If you plan to do any renovations yourself, you might find yourself in over your head too.

Not to mention the work that goes into finding a suitable house to begin with, interviewing and hiring carpenters and skilled laborers to work on the house and finding a realtor.

3. Every house is different

You might have a successful flip your first time around only to find a dud the second. It's hard to know what's going on in the "bones" of a house until you start renovating, and while one house might have updated electric, bone-dry walls in the bathroom and up-to-code footings, another might be hiding mold, asbestos a shoddy DIY wiring job and other nightmares below the surface. You just never know what you might get, so if you aren't prepared to deal with surprises along the way (financially and psychologically), flipping might not be right for you.

Flipper and home inspector Michael Marlow told Fits Small Business that getting a home inspected is a crucial step. "A thorough home inspection will help prevent undesirable surprises along the way", Marlow said.  Once your contractor is done inspecting it, get it inspected again by another home inspector for two reasons. One, you can make sure your contractor did everything they were supposed to do and that they did it correctly.
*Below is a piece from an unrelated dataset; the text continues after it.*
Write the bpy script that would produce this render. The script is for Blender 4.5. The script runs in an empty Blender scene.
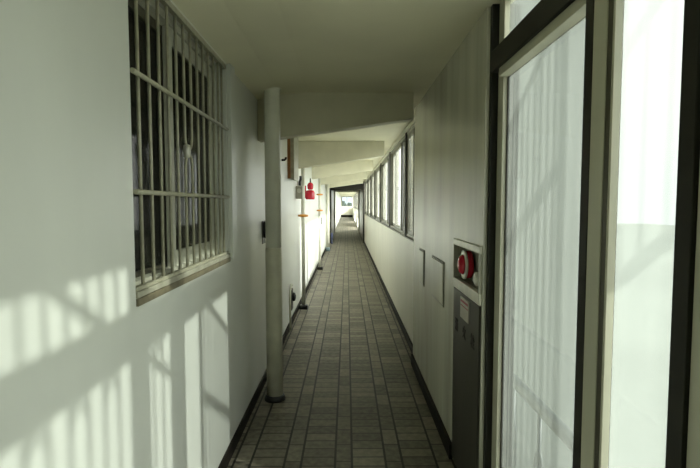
import bpy, bmesh, math, random
from mathutils import Vector, Matrix
random.seed(7)
S = bpy.context.scene
C = S.collection
PI = math.pi

# ---------------------------------------------------------------- camera
cam = bpy.data.cameras.new('camera'); cam.lens = 25.0; cam.sensor_width = 36.0; cam.clip_start = 0.02; cam.clip_end = 400
co = bpy.data.objects.new('camera', cam); C.objects.link(co)
co.location = (0, 0, 1.5)
co.rotation_euler = (math.radians(90 - 3.53), 0, math.radians(-0.35))
S.camera = co

# ---------------------------------------------------------------- world, sun, exposure
W = bpy.data.worlds.new('world'); S.world = W; W.use_nodes = True
wn, wl = W.node_tree.nodes, W.node_tree.links
wn.clear()
wo = wn.new('ShaderNodeOutputWorld'); bg = wn.new('ShaderNodeBackground')
tc = wn.new('ShaderNodeTexCoord'); nz = wn.new('ShaderNodeTexNoise'); nz.inputs['Scale'].default_value = 2.2; nz.inputs['Detail'].default_value = 5
cr = wn.new('ShaderNodeValToRGB')
cr.color_ramp.elements[0].position = .35; cr.color_ramp.elements[0].color = (.84, .88, .88, 1)
cr.color_ramp.elements[1].position = .65; cr.color_ramp.elements[1].color = (1.0, 1.0, .96, 1)
wl.new(tc.outputs['Generated'], nz.inputs['Vector']); wl.new(nz.outputs['Fac'], cr.inputs['Fac'])
wl.new(cr.outputs['Color'], bg.inputs['Color']); 
# hazy sky: a broad brighter region around the sun
dt = wn.new('ShaderNodeVectorMath'); dt.operation = 'DOT_PRODUCT'; dt.inputs[1].default_value = (.735, -.384, .557)
mx_ = wn.new('ShaderNodeMath'); mx_.operation = 'MAXIMUM'; mx_.inputs[1].default_value = 0
pw_ = wn.new('ShaderNodeMath'); pw_.operation = 'POWER'; pw_.inputs[1].default_value = 3
gl_ = wn.new('ShaderNodeMath'); gl_.operation = 'MULTIPLY_ADD'; gl_.inputs[1].default_value = 3.6; gl_.inputs[2].default_value = .95
wl.new(tc.outputs['Generated'], dt.inputs[0]); wl.new(dt.outputs['Value'], mx_.inputs[0]); wl.new(mx_.outputs[0], pw_.inputs[0])
wl.new(pw_.outputs[0], gl_.inputs[0]); wl.new(gl_.outputs[0], bg.inputs['Strength'])
wl.new(bg.outputs[0], wo.inputs[0])

sun = bpy.data.lights.new('sun', 'SUN'); sun.energy = 3.5; sun.angle = math.radians(.9); sun.color = (1, 1, .965)
so = bpy.data.objects.new('sun', sun); C.objects.link(so)
so.rotation_euler = Vector((-1.36, .71, -1.03)).to_track_quat('-Z', 'Y').to_euler()
so.location = (6, -3, 6)

S.view_settings.view_transform = 'Standard'; S.view_settings.look = 'None'
S.view_settings.exposure = 1.76; S.view_settings.gamma = 1; S.view_settings.use_curve_mapping = False

# ---------------------------------------------------------------- materials
def newmat(name):
    m = bpy.data.materials.new(name); m.use_nodes = True
    n, l = m.node_tree.nodes, m.node_tree.links
    return m, n, l, n['Principled BSDF']

def plain(name, col, rough=.5, metal=0.0, var=.12, scale=12, bump=.0, stretch=(1, 1, 1), spec=.5, col2=None):
    m, n, l, p = newmat(name)
    p.inputs['Roughness'].default_value = rough; p.inputs['Metallic'].default_value = metal
    p.inputs['Specular IOR Level'].default_value = spec
    t = n.new('ShaderNodeTexCoord'); mp = n.new('ShaderNodeMapping'); mp.inputs['Scale'].default_value = stretch
    z = n.new('ShaderNodeTexNoise'); z.inputs['Scale'].default_value = scale; z.inputs['Detail'].default_value = 6
    r = n.new('ShaderNodeValToRGB')
    a = col2 or tuple(c * (1 - var) for c in col); b = tuple(min(1, c * (1 + var * .6)) for c in col)
    r.color_ramp.elements[0].position = .32; r.color_ramp.elements[0].color = (*a, 1)
    r.color_ramp.elements[1].position = .62; r.color_ramp.elements[1].color = (*b, 1)
    l.new(t.outputs['Object'], mp.inputs[0]); l.new(mp.outputs[0], z.inputs['Vector']); l.new(z.outputs['Fac'], r.inputs[0])
    l.new(r.outputs[0], p.inputs['Base Color'])
    if bump:
        b2 = n.new('ShaderNodeBump'); b2.inputs['Strength'].default_value = bump; b2.inputs['Distance'].default_value = .004
        l.new(z.outputs['Fac'], b2.inputs['Height']); l.new(b2.outputs[0], p.inputs['Normal'])
    return m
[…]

And two, you can then use that inspection report as a tool when you need to negotiate with your contractor."

4. Finding funding is hard

A lot of people think they can apply for a loan at their bank and be all set to start a flip, but finding the funding for a house flip is actually pretty difficult. Real estate coach and owner of WeLend Peter Vekselman tells SheKnows, "It can be difficult to get funding for a fix and flip. Traditional lenders usually require perfect credit, and often, the process is long. It’s best to find a lender who works with flippers and have an easy application process, require a small portion of down payment and have a quick turnaround time."

More:  10 Things to Know About HGTV's New 'Flip or Flop Atlanta' Stars

5. It's hard if you aren't a pro

If you're not already in the business of flipping or home renovation, Investopedia notes that you're going to need to rely on a lot of other people to help you make your vision a reality. Hiring the right people for the job — carpenters, general contractors, designers, plumbers, etc. — is time-consuming, and if you're not already in the know, it can be hard to gauge what pricing is fair and who has the skills and experience you need — and trying to save a few bucks by hiring the professionals with the lowest bids could land you in hot water. Architect and founder and CEO of Sweeten Jean Brownhill tells SheKnows, "Accepting that super-cheap bid could lead to an unlicensed contractor being unable to obtain [the] proper permit. Plus, you're responsible for the cost of repairs if the work doesn't meet building codes, which is especially important in resale."

You'll have to do a ton of research to learn about the market your house is in so you can decide on the right updates to make to your property. You don't want to overdesign a house that will be too expensive for the neighborhood, but knowing where that line is can be tricky.

6.  Math is a huge part of it

If you don't like crunching numbers, flipping houses is probably not going to be your jam. You'll need to very precisely keep track of where the money's going so you don't spend more than you'll make in the final sale. Even calculating those forecasts requires a mathematical brain. If you're doing some DIY work, you'll also want a solid grasp of geometry. If this doesn't sound fun or doable to you, you might be better of just leaving the flipping to your favorite TV stars. Hey, you can save the money you would have invested in your flip property to make some upgrades to your own place.